◆ **Instructions to follow**
Begin with the first line of the material and copy each line word for word through the line that contains "return Vector((a*t, t*F, CAMZ+b*t))"; the pictures are left out.

◆ **Extracted data**

* * * * * * * * *

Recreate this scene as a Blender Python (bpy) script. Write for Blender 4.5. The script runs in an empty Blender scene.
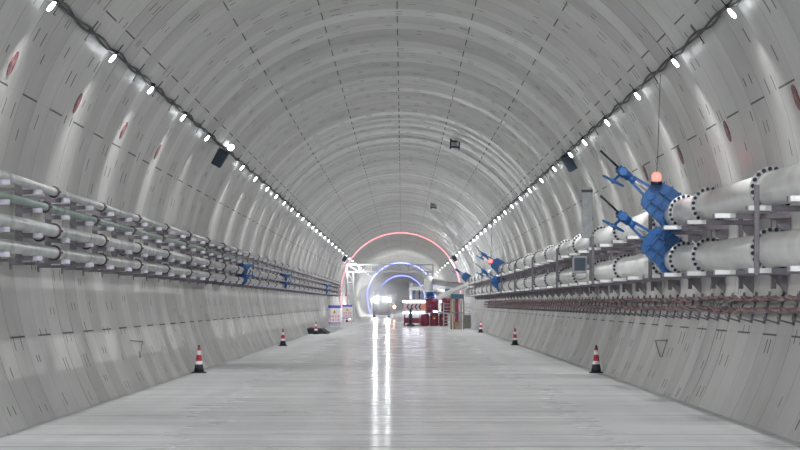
import bpy, bmesh, math, random
from mathutils import Vector, Matrix
random.seed(7)
S = bpy.context.scene
COL = S.collection
PI = math.pi
F = 2325.0            # focal length in pixels of the 800 px wide frame
CAMZ = 2.0
XC, CZ, R = -0.15, 3.13, 6.65      # tunnel axis and radius
RING = 1.5
CURVE0, CURVER = 640.0, 3600.0
def cxs(y): return 0.0 if y < CURVE0 else (y-CURVE0)**2/(2*CURVER)

# ---------------------------------------------------------------- helpers
def PX(px, py, d):
    return Vector(((px-402.0)*d/F, d, CAMZ+(303.0-py)*d/F))
def wallx(z, side):
    return XC + side*math.sqrt(max(0, R*R-(z-CZ)**2))
def onwall(px, py, inset=0.0):
    """where the sight line through a pixel meets the lining"""
    a, b = (px-402.0), (303.0-py)
    # x=a t, z'=CAMZ-CZ+b t
    A = a*a+b*b; B = 2*(-a*XC + b*(CAMZ-CZ)); C = XC*XC+(CAMZ-CZ)**2-(R-inset)**2
    t = (-B+math.sqrt(B*B-4*A*C))/(2*A)
    return Vector((a*t, t*F, CAMZ+b*t))

class MB:
    def __init__(s): s.bm = bmesh.new(); s.mi = 0; s.smooth = []
    def _fin(s, geom, M=None, smooth=False):
        vs = [g for g in geom if isinstance(g, bmesh.types.BMVert)]
        if M is not None: bmesh.ops.transform(s.bm, matrix=M, verts=vs)
        fs = set()
        for v in vs:
            for f in v.link_faces: fs.add(f)
        for f in fs: f.material_index = s.mi; f.smooth = smooth
        return s
    def box(s, c, size, rot=(0,0,0), bev=0.0):
        r = bmesh.ops.create_cube(s.bm, size=1.0)
        vs = r['verts']
        bmesh.ops.scale(s.bm, vec=Vector(size), verts=vs)
        if bev > 0:
            es = list({e for v in vs for e in v.link_edges})
            q = bmesh.ops.bevel(s.bm, geom=es, offset=bev, segments=2, affect='EDGES', profile=0.6)
            vs = list({v for f in q['faces'] for v in f.verts} | {v for v in vs if v.is_valid})
            ext = set(vs)
            for v in vs:
                for f in v.link_faces:
                    for w in f.verts: ext.add(w)
            vs = list(ext)
        from mathutils import Euler
        M = Matrix.Translation(Vector(c)) @ Euler(rot).to_matrix().to_4x4()
        return s._fin(vs, M)
    def boxb(s, x0,x1,y0,y1,z0,z1, bev=0.0):
        return s.box(((x0+x1)/2,(y0+y1)/2,(z0+z1)/2),(x1-x0,y1-y0,z1-z0),bev=bev)
    def cone(s, p0, p1, r0, r1, seg=12, smooth=True, caps=True):
        p0, p1 = Vector(p0), Vector(p1); d = p1-p0; L = d.length
        q = bmesh.ops.create_cone(s.bm, cap_ends=caps, segments=seg, radius1=r0, radius2=r1, depth=L)
        M = Matrix.Translation((p0+p1)/2) @ d.to_track_quat('Z','Y').to_matrix().to_4x4()
        s._fin(q['verts'], M, smooth)
        for v in q['verts']:
            for f in v.link_faces:
                if len(f.verts) > 4: f.smooth = False
        return s
    def cyl(s, p0, p1, r, seg=12, smooth=True): return s.cone(p0, p1, r, r, seg, smooth)
    def bar(s, p0, p1, w, h=None):
        p0, p1 = Vector(p0), Vector(p1); d = p1-p0
        q = bmesh.ops.create_cube(s.bm, size=1.0)
        bmesh.ops.scale(s.bm, vec=Vector((w, h or w, d.length)), verts=q['verts'])
        M = Matrix.Translation((p0+p1)/2) @ d.to_track_quat('Z','Y').to_matrix().to_4x4()
        return s._fin(q['verts'], M)
    def sph(s, c, r, sc=(1,1,1), u=16, v=10):
        q = bmesh.ops.create_uvsphere(s.bm, u_segments=u, v_segments=v, radius=r)
        return s._fin(q['verts'], Matrix.Translation(Vector(c)) @ Matrix.Diagonal((sc[0],sc[1],sc[2],1)), True)
    def tube(s, pts, r, seg=8, closed=False):
        pts = [Vector(p) for p in pts]; n = len(pts); rings = []
        for i, p in enumerate(pts):
            a = pts[max(i-1,0)]; b = pts[min(i+1,n-1)]
            if closed: a = pts[(i-1)%n]; b = pts[(i+1)%n]
            t = (b-a).normalized()
            ref = Vector((0,0,1)) if abs(t.z) < .9 else Vector((1,0,0))
            u = t.cross(ref).normalized(); w = t.cross(u)
            rings.append([s.bm.verts.new(p+(u*math.cos(k*2*PI/seg)+w*math.sin(k*2*PI/seg))*r) for k in range(seg)])
        m = n if closed else n-1
        for i in range(m):
            A, B = rings[i], rings[(i+1)%n]
            for k in range(seg):
                f = s.bm.faces.new((A[k],A[(k+1)%seg],B[(k+1)%seg],B[k])); f.smooth = True; f.material_index = s.mi
        if not closed:
            for A in (rings[0], rings[-1]):
                f = s.bm.faces.new(A); f.material_index = s.mi
        return s
    def lathe(s, prof, seg=24, M=None, mats=None):
        rings = []
        for (r, z) in prof:
            rings.append([s.bm.verts.new((r*math.cos(k*2*PI/seg), r*math.sin(k*2*PI/seg), z)) for k in range(seg)])
        allv = [v for q in rings for v in q]
        for i in range(len(rings)-1):
            for k in range(seg):
                f = s.bm.faces.new((rings[i][k],rings[i][(k+1)%seg],rings[i+1][(k+1)%seg],rings[i+1][k]))
                f.smooth = True; f.material_index = mats[i] if mats else s.mi
        for q in (rings[0], rings[-1]):
            f = s.bm.faces.new(q); f.material_index = s.mi
        if M is not None: bmesh.ops.transform(s.bm, matrix=M, verts=allv)
        return s
    def prism(s, poly, y0, y1, plane='xz'):
        """polygon in xz extruded along y"""
        a = [s.bm.verts.new((p[0], y0, p[1])) for p in poly]; b = [s.bm.verts.new((p[0], y1, p[1])) for p in poly]
        n = len(poly)
        fs = [s.bm.faces.new(a), s.bm.faces.new(b)]
        for k in range(n): fs.append(s.bm.faces.new((a[k],a[(k+1)%n],b[(k+1)%n],b[k])))
        for f in fs: f.material_index = s.mi
        return s
    def build(s, name, mats, parent=None, **kw):
        bmesh.ops.recalc_face_normals(s.bm, faces=s.bm.faces)
        me = bpy.data.meshes.new(name); s.bm.to_mesh(me); s.bm.free()
        for m in (mats if isinstance(mats, (list,tuple)) else [mats]): me.materials.append(m)
        o = bpy.data.objects.new(name, me); COL.objects.link(o)
        if parent is not None: o.parent = parent
        if kw: tag(o, **kw)
        return o
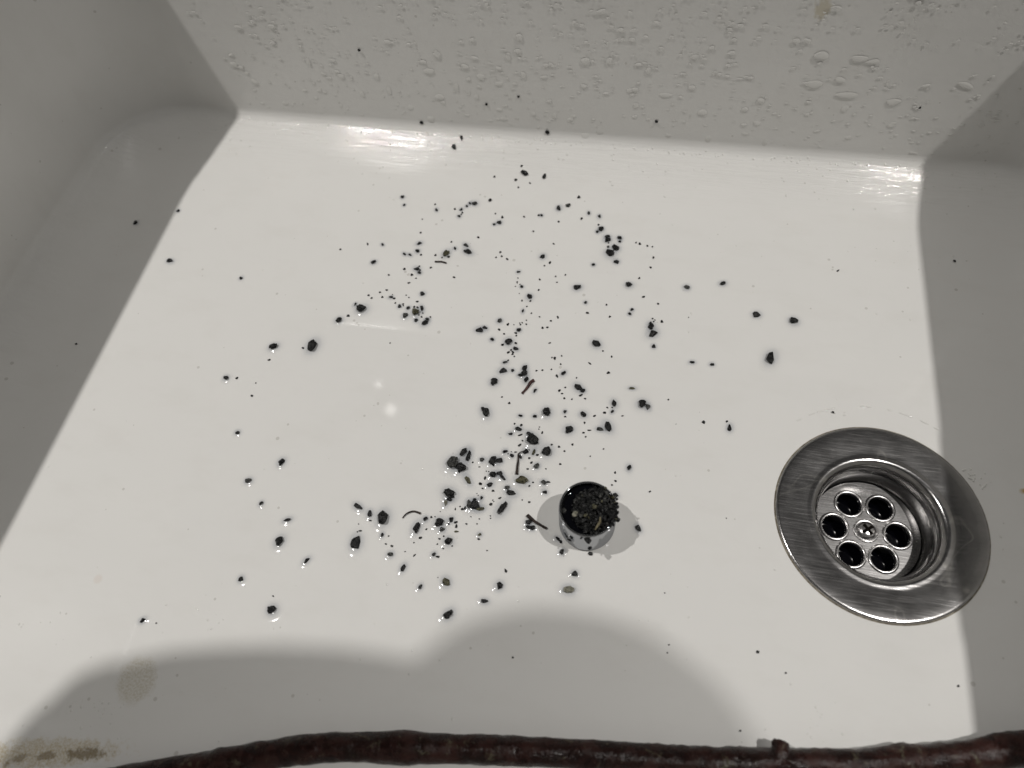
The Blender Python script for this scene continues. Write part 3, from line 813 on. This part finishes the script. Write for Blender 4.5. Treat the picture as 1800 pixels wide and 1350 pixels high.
-110.7,231.8,0.0,0,1.1,1.2,7,n
-107.0,217.5,0.0,0,1.1,1.2,7,n
-93.3,227.7,0.0,0,1.1,1.2,7,n
-51.0,167.6,0.0,0,1.0,1.0,8,n
-19.6,247.9,0.0,0,1.1,1.2,7,n
6.2,237.0,0.0,0,1.0,1.2,7,n
14.3,202.5,0.0,0,1.0,1.1,7,n
-24.8,122.6,0.0,0,0.9,0.9,8,n
-19.0,120.5,0.0,0,0.9,0.9,8,n
-10.9,128.5,0.0,0,0.9,0.9,8,n
-57.3,109.4,0.0,0,0.9,0.9,9,n
-31.2,102.4,0.0,0,0.9,0.8,9,n
-54.3,82.1,0.0,0,0.9,0.8,9,n
-26.1,34.2,0.0,0,0.8,0.7,10,n
-40.3,247.6,0.0,0,1.1,1.2,7,n
-4.2,170.3,0.0,0,1.1,0.8,96,n
-50.7,98.3,0.0,0,0.9,0.8,9,n
-85.5,68.6,0.0,0,0.9,0.7,9,n
-24.0,148.0,0.0,0,1.2,0.7,8,n
30.8,48.4,0.0,0,0.7,0.6,10,n
2.9,108.1,0.0,0,0.8,0.8,9,n
-99.9,210.0,0.0,0,1.2,1.0,7,n
-36.0,182.2,0.0,0,1.1,0.9,8,n
-60.2,87.7,0.0,0,1.1,0.6,88,n
-19.3,145.9,0.0,0,0.8,0.9,8,n
-119.1,193.6,0.0,0,1.0,1.0,7,n
-91.7,247.8,0.0,0,1.0,1.2,7,n
-52.3,239.5,0.0,0,1.0,1.1,7,n
-105.1,207.8,0.0,0,1.0,1.1,7,n
-120.3,202.8,0.0,0,1.0,1.1,7,n
-68.3,220.6,0.0,0,1.0,1.1,7,n
-65.5,221.6,0.0,0,1.0,1.1,7,n
-43.2,218.5,0.0,0,0.9,1.0,7,n
-50.6,196.0,0.0,0,0.9,1.0,7,n
-44.9,189.3,0.0,0,0.9,1.0,7,n
-46.3,182.7,0.0,0,0.9,1.0,8,n
-112.6,186.6,0.0,0,1.0,1.0,7,n
-108.6,186.6,0.0,0,1.0,1.0,7,n
-97.5,180.2,0.0,0,0.9,1.0,7,n
-93.2,180.7,0.0,0,0.9,1.0,7,n
-118.7,193.7,0.0,0,1.0,1.0,7,n
8.6,236.8,0.0,0,0.9,1.1,7,n
-9.9,198.8,0.0,0,0.9,1.0,7,n
12.5,193.6,0.0,0,0.9,0.9,8,n
-8.5,172.8,0.0,0,0.9,0.9,8,n
-30.7,159.8,0.0,0,0.9,0.9,8,n
22.9,151.6,0.0,0,0.8,0.8,8,n
-51.3,161.8,0.0,0,0.9,0.9,8,n
-42.5,130.1,0.0,0,0.8,0.8,8,n
-37.7,122.6,0.0,0,0.8,0.8,8,n
-2.6,123.9,0.0,0,0.8,0.8,8,n
-30.0,104.2,0.0,0,0.8,0.7,9,n
-58.6,89.1,0.0,0,0.8,0.7,9,n
-61.5,81.0,0.0,0,0.8,0.7,9,n
-62.5,75.6,0.0,0,0.8,0.7,9,n
-64.4,72.0,0.0,0,0.8,0.7,9,n
-85.2,72.0,0.0,0,0.8,0.7,9,n
-43.5,203.2,0.0,0,1.0,0.9,7,n
-50.6,142.5,0.0,0,0.9,0.8,8,n
-61.5,70.5,0.0,0,0.9,0.6,9,n
-76.8,66.8,0.0,0,0.9,0.5,9,n
-54.0,107.7,0.0,0,1.0,0.5,9,n
-92.1,246.7,0.0,0,0.9,1.0,7,n
-74.1,249.1,0.0,0,0.9,1.0,7,n
30.4,45.5,0.0,0,0.6,0.5,10,n
-168.8,22.9,0.0,0,0.7,0.6,10,n
-95.7,217.1,0.0,0,0.9,1.0,7,n
-106.1,210.2,0.0,0,0.9,1.0,7,n
-36.6,212.5,0.0,0,0.8,0.9,7,n
-40.7,187.7,0.0,0,0.8,0.9,7,n
-48.3,183.3,0.0,0,0.8,0.9,8,n
-49.0,182.1,0.0,0,0.8,0.9,8,n
-13.2,236.6,0.0,0,0.9,1.0,7,n
0.4,238.4,0.0,0,0.9,1.0,7,n
-31.9,213.9,0.0,0,0.8,0.9,7,n
-27.0,167.6,0.0,0,0.8,0.8,8,n
-26.8,163.1,0.0,0,0.8,0.8,8,n
-23.0,151.3,0.0,0,0.8,0.8,8,n
-48.8,164.3,0.0,0,0.8,0.8,8,n
-7.8,119.7,0.0,0,0.7,0.7,9,n
-25.6,111.1,0.0,0,0.7,0.7,9,n
-45.1,87.0,0.0,0,0.7,0.6,9,n
-58.1,72.1,0.0,0,0.7,0.6,9,n
-43.7,72.6,0.0,0,0.7,0.6,9,n
-74.1,71.0,0.0,0,0.7,0.6,9,n
-106.0,202.6,0.0,0,1.0,0.8,7,n
-35.5,209.1,0.0,0,0.9,0.8,7,n
-1.1,144.2,0.0,0,0.8,0.7,8,n
-112.0,240.9,0.0,0,0.8,0.9,7,n
-55.0,209.1,0.0,0,0.8,0.8,7,n
-53.3,205.5,0.0,0,0.8,0.8,7,n
-47.7,192.8,0.0,0,0.7,0.8,7,n
-46.6,184.9,0.0,0,0.7,0.8,8,n
-108.1,185.5,0.0,0,0.8,0.8,7,n
-108.3,191.8,0.0,0,0.8,0.8,7,n
-106.6,190.6,0.0,0,0.8,0.8,7,n
-97.5,182.4,0.0,0,0.8,0.8,7,n
-99.1,181.1,0.0,0,0.8,0.8,7,n
-109.1,163.5,0.0,0,0.7,0.8,8,n
13.6,193.0,0.0,0,0.7,0.8,8,n
13.1,192.0,0.0,0,0.7,0.8,8,n
-31.3,166.0,0.0,0,0.7,0.7,8,n
-18.6,156.9,0.0,0,0.7,0.7,8,n
-55.9,147.8,0.0,0,0.7,0.7,8,n
-42.9,115.6,0.0,0,0.7,0.6,8,n
-34.1,118.7,0.0,0,0.7,0.6,8,n
-33.2,95.9,0.0,0,0.6,0.6,9,n
-45.4,93.9,0.0,0,0.6,0.6,9,n
-68.0,83.1,0.0,0,0.6,0.6,9,n
-53.1,85.4,0.0,0,0.6,0.6,9,n
-49.4,85.0,0.0,0,0.6,0.6,9,n
-49.9,82.8,0.0,0,0.6,0.6,9,n
-44.8,86.0,0.0,0,0.6,0.6,9,n
-98.7,71.7,0.0,0,0.6,0.6,9,n
27.8,67.2,0.0,0,0.6,0.5,9,n
-167.0,133.4,0.0,0,0.7,0.7,8,n
-49.5,182.9,0.0,0,0.6,0.7,8,n
-52.1,181.6,0.0,0,0.6,0.7,8,n
-31.4,130.1,0.0,0,0.6,0.6,8,n
-31.5,129.1,0.0,0,0.6,0.6,8,n
-41.6,116.7,0.0,0,0.6,0.5,8,n
-50.6,106.2,0.0,0,0.6,0.5,9,n
-49.6,106.2,0.0,0,0.6,0.5,9,n
-44.9,93.3,0.0,0,0.6,0.5,9,n
-52.7,95.7,0.0,0,0.6,0.5,9,n
-52.0,95.0,0.0,0,0.6,0.5,9,n
-99.1,75.0,0.0,0,0.6,0.5,9,n
-61.1,58.8,0.0,0,0.5,0.5,9,n
49.8,100.9,0.0,0,0.5,0.5,9,n
29.0,196.5,0.0,0,0.5,0.6,7,n
-55.3,203.9,0.0,0,0.6,0.6,7,n
-52.7,199.9,0.0,0,0.6,0.6,7,n
-115.2,191.2,0.0,0,0.6,0.6,7,n
-66.3,85.6,0.0,0,0.5,0.4,9,n
-12.8,75.2,0.0,0,0.4,0.3,9,n
27.0,140.1,0.0,0,0.4,0.4,8,n"""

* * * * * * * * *

◆ **Reply**
Recreate this scene as a Blender Python (bpy) script. Write for Blender 4.5. The script runs in an empty Blender scene.
import bpy, bmesh, math, random
from mathutils import Vector, Matrix
random.seed(7)
S = bpy.context.scene
COL = S.collection
PI = math.pi
F = 2325.0            # focal length in pixels of the 800 px wide frame
CAMZ = 2.0
XC, CZ, R = -0.15, 3.13, 6.65      # tunnel axis and radius
RING = 1.5
CURVE0, CURVER = 640.0, 3600.0
def cxs(y): return 0.0 if y < CURVE0 else (y-CURVE0)**2/(2*CURVER)

# ---------------------------------------------------------------- helpers
def PX(px, py, d):
    return Vector(((px-402.0)*d/F, d, CAMZ+(303.0-py)*d/F))
def wallx(z, side):
    return XC + side*math.sqrt(max(0, R*R-(z-CZ)**2))
def onwall(px, py, inset=0.0):
    """where the sight line through a pixel meets the lining"""
    a, b = (px-402.0), (303.0-py)
    # x=a t, z'=CAMZ-CZ+b t
    A = a*a+b*b; B = 2*(-a*XC + b*(CAMZ-CZ)); C = XC*XC+(CAMZ-CZ)**2-(R-inset)**2
    t = (-B+math.sqrt(B*B-4*A*C))/(2*A)
    return Vector((a*t, t*F, CAMZ+b*t))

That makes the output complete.